PwC: Mobile Payments a Big Part of the 2018 Shopping Season

November 23, 2018         By: Steven Anderson

We’ve already heard more than a little about mobile payments and the 2018 Christmas shopping season, and from the looks of things, it could be a banner year for shopping mobile-style. A new report sent our way from PwC, meanwhile, reveals the potential color of that banner, and what it could mean for mobile payments going forward.

First off, nearly one in three consumers, according to PwC’s 2018 Holiday Outlook, will use some breed of smart payment in stores. Smartphones will be the payment vector of choice for 24 percent of shoppers, and 16 percent will use wearable devices for payments.  The smartphone count is up six percent over last year’s figures, and the wearable count is up eight percent.

Millennials, not surprisingly, are doing pretty well with mobile payments. They’re actually 2.5 times more likely to pay by wearable device than overall consumer figures.
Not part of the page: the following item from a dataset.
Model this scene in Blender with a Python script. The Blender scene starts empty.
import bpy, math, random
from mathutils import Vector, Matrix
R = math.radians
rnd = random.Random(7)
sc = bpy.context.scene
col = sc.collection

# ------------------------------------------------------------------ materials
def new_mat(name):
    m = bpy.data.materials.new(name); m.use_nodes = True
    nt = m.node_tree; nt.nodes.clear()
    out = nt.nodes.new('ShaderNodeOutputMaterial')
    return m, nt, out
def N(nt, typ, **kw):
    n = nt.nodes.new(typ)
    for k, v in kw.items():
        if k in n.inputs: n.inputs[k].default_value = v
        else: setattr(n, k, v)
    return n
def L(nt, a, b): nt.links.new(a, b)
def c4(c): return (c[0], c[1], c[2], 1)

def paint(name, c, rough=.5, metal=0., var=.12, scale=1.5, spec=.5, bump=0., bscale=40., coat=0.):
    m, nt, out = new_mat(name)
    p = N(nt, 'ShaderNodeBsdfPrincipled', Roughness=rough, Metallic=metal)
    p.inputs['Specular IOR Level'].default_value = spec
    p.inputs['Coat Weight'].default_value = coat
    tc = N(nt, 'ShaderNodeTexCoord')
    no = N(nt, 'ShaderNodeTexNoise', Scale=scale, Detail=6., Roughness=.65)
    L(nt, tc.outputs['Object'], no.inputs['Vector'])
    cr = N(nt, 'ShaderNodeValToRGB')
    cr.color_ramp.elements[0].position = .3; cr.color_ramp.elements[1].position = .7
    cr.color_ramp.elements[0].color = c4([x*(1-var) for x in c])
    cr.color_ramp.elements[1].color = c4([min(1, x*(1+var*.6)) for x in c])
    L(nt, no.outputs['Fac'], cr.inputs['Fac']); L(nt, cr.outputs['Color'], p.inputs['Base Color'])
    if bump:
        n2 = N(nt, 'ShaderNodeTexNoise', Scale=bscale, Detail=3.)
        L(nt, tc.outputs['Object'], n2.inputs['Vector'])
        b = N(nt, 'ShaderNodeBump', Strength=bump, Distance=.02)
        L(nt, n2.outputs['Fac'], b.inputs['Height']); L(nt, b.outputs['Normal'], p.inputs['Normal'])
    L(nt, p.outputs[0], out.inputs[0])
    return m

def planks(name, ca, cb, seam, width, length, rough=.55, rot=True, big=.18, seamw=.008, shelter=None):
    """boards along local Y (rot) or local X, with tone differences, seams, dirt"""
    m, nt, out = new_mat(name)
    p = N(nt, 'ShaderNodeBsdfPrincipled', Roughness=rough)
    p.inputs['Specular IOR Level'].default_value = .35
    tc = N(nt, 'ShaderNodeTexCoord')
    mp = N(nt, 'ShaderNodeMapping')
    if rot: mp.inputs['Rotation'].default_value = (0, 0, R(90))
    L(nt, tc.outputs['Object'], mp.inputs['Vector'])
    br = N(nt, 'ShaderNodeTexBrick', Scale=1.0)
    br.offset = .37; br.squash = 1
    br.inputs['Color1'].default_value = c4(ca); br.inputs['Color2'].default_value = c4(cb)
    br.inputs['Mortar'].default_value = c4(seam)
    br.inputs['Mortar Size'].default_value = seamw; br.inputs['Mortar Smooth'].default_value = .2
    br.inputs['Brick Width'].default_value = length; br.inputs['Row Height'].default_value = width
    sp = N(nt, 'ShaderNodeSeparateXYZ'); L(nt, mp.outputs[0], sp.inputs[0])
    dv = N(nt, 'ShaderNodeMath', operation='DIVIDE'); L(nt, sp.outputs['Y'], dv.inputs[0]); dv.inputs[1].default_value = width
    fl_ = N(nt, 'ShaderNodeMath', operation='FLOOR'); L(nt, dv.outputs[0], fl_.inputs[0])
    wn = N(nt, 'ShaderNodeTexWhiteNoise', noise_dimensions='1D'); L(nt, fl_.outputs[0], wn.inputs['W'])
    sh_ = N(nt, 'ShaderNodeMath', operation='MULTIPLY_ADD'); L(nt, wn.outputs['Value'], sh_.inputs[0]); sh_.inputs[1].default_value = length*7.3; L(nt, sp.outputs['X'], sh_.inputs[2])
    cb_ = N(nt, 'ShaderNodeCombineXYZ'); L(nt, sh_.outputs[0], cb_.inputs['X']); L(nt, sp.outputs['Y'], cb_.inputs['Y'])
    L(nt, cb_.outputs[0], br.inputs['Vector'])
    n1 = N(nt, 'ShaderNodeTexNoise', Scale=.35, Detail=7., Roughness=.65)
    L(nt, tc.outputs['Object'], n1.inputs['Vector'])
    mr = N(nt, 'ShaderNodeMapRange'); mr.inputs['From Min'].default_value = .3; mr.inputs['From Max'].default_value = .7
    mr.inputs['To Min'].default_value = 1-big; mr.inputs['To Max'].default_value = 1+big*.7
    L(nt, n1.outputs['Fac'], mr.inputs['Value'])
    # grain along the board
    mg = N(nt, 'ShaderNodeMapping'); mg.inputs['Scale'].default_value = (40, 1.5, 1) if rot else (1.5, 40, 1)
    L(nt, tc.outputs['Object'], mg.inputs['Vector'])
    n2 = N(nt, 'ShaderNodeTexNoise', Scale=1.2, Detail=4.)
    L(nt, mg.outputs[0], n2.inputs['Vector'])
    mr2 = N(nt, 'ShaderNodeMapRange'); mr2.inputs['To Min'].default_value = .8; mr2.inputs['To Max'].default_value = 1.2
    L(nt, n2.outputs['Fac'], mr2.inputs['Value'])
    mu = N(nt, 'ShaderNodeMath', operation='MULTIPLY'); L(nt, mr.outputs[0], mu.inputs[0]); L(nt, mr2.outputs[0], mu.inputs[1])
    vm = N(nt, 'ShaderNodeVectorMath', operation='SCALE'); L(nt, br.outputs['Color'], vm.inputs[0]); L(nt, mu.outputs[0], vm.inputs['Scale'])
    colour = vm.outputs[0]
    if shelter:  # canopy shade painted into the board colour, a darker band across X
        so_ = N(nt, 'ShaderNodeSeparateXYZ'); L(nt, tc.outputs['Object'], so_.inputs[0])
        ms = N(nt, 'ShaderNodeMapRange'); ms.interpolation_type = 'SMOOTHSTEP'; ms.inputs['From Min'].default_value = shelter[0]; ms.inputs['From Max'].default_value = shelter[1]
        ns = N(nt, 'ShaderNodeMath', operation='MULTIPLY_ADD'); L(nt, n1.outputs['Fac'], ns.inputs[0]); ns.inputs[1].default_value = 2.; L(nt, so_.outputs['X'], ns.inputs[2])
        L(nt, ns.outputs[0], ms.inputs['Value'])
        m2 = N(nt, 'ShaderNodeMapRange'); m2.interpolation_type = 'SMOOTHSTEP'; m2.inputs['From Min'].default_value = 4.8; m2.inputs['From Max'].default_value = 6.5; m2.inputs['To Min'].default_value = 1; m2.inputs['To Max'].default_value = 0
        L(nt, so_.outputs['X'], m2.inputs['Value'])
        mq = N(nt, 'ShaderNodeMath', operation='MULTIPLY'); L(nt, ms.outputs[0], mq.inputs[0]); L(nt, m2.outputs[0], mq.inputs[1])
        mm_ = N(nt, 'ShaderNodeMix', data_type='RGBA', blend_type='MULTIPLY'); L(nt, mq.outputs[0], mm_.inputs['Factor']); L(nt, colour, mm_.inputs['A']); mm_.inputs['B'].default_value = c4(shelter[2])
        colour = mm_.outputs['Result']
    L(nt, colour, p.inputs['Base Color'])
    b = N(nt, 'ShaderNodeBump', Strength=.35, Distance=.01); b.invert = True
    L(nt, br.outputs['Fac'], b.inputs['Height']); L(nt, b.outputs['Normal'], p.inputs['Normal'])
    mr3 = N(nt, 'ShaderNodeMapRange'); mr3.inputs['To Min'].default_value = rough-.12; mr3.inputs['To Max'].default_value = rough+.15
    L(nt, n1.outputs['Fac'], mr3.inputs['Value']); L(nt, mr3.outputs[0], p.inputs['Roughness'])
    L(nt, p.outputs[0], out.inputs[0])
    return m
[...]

Millennials also lead the way in smartphone payments both online and in-store. Gen Z, which has long been a trend-buster, is actually just a bit behind the millennial market, with 56 percent planning to use buy buttons as opposed to 57 percent millennials.

Yet even as noteworthy as these figures inherently are, they’re nothing against China’s figures. At last report, 95 percent of the country had used mobile payments against just 42 percent of consumers in the US. What’s more, in China, 84 percent are more likely to shop with retailers that offer mobile payments, and 54 percent will spend more money when mobile payments are involved.

It’s a safe bet that mobile payments in the United States will never match China’s figures, not without some fundamental changes to the US’ shopping landscape. First, the primacy of cash will have to fall, and credit cards will have to be directly incorporated. Then, mobile payments systems will have to ramp up to absorb the sudden influx of new shoppers. This doesn’t describe “fundamental changes” to a landscape so much as it does “catastrophic changes,” and many of these will likely never come around.

Mobile payments are likely to be just part of the landscape in the US, and one that users will find convenient and welcome. Retailers who accommodate mobile payments–along with all the others out there–should reap some handy rewards.